Now we have little flags all over the orchard marking their locations. We have to hurry up and get them all marked before the weeds grow and cover them or it greens up any more than it is because they are so small and hard to see.

Some have been mowed down for years and others are just starting. Since we didn't mow the orchard last year all of the dead grass and weeds have covered up many of them making them almost as hard to find as a needle in a haystack.

Thursday we let Harley loose to come with us, but he got bored after a while, and when he headed for the neighbors and wouldn't come to our calls, we had to chain him back up and let Bear loose.

Bear came with us but made such a nuisance of himself by laying wherever we placed a flag that we had to go and put them both in the house so we could get anything done.

To make marking flags I cut metal coat hangers in half, straightened them and formed a eye at one end to tie a strip if plastic grocery bag onto.  I got all of the coat hangers from my daughter Sarah who had bundles of them in her car that she left here to sell. She collected them from her laundry service that did her work uniforms when she was going to college.  When it sold I had to clean out the car and wifey made me throw most of them away, but I snuck some into hiding. She says I save too much junk, but I always find a use for good strong wire.  Hows that for recycling?

Friday, March 11, 2011

Saturday, March 5, 2011

New Arrivals

In my last blog I mentioned an unexpected pregnancy and on Valentine's Day we found these 9 little fur balls.
Luckily we had put a nest box into the mothers pen just 2 days prior.

Just the day before the new arrivals, we had our grand kids visit.  It was a beautiful day with temps just above freezing for the fist time in a long while.  Aden & Ethan built this snowman while their father and I butchered 4 rabbits for a customer. 

For the next 4 days we had temperatures in the high 40's.  The wife shoveled a path out of the chicken coop and the whole flock broke out for the first time since snow fell.  I am amazed that our "chicken" chickens who are so afraid of walking in the snow, have no problem with the cold mud and water and will stand in it all day but refuse to let their delicate toes touch the snow. 

The arrival of warm weather gave us a chance to clean out the rabbit pens and muck out some of the chicken coop.  We throw it in the trailer.. and just as fast the chickens scratch it out....until we brought Bear out to guard the trailer. 

The arrival of all of that melt water caused the river to raise and broke up the ice, causing an ice jam down river and backed it up to the nearby bridge.  

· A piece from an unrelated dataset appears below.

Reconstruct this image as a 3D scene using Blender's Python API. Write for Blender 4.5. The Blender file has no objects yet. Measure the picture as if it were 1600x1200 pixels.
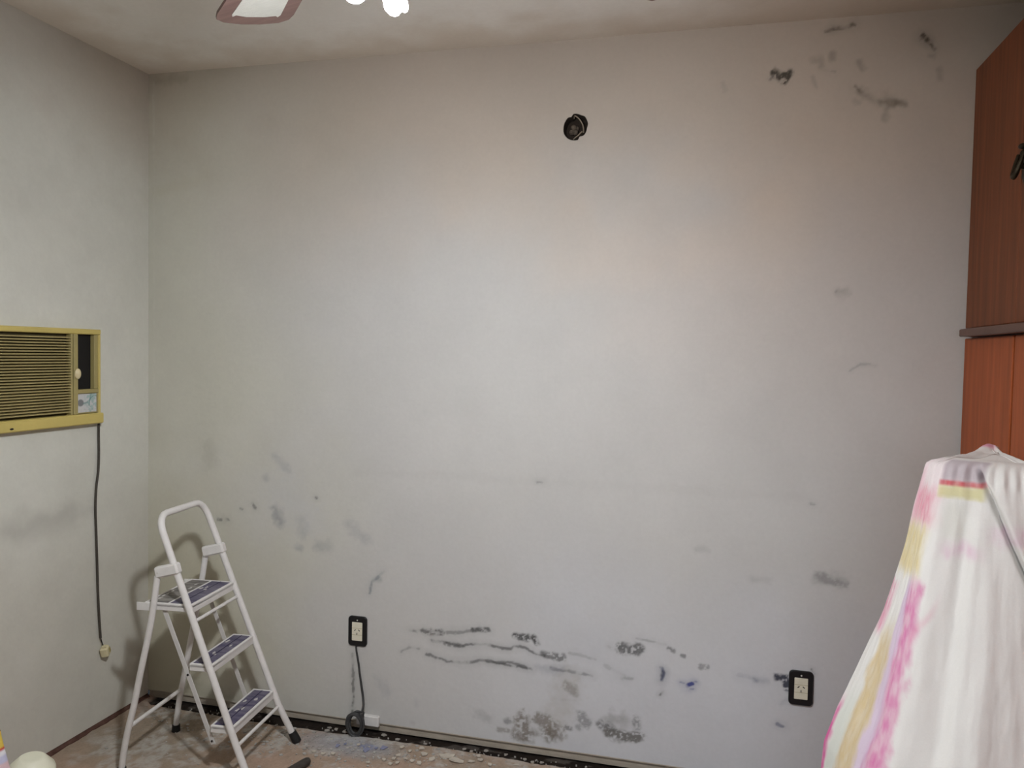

The warm weather also prompted the arrival of a logging crew.  They started clear cutting the woods across the road from us on state land.  I hate this practice.  I also find it quite ironic that this land which at one time had great access by state game trails was closed to motor vehicles many years ago.  And only 10 years ago when I asked the local DNR for permission to let my Boy Scout Troop camp there that they were too concerned about the impact it would have on the local ecology to let us.  And now THIS ??? 
The melting snow heralded the arrival of local deer herds to the field behind us.  The farmer had planted a cover crop of alfalfa last fall, and on this night wifey counted 148 deer grazing there.  

Bear went with her to protect her and make sure she counted them right. 

At nine days old the bunnies are finally starting to open their eyes and show that they are being well fed by Mom.  

The next night brought only 136 deer back to the field.  Sorry these photos are so poor in quality, but they were a quarter of a mile away and this was the best I could do with my poor camera and photo tools. 

Also on St. Valentine's Day we put our old computer to rest and upgraded to a less ancient one that required me to learn Windows Vista....I am not impressed.  Then due to an unfortunate accident our satelite modem died and we were without the internet for a week.  We have had another snow storm and tonight it is raining.

I guess spring is arriving soon......But not quite yet....March has come in like a watch out later this month !!!!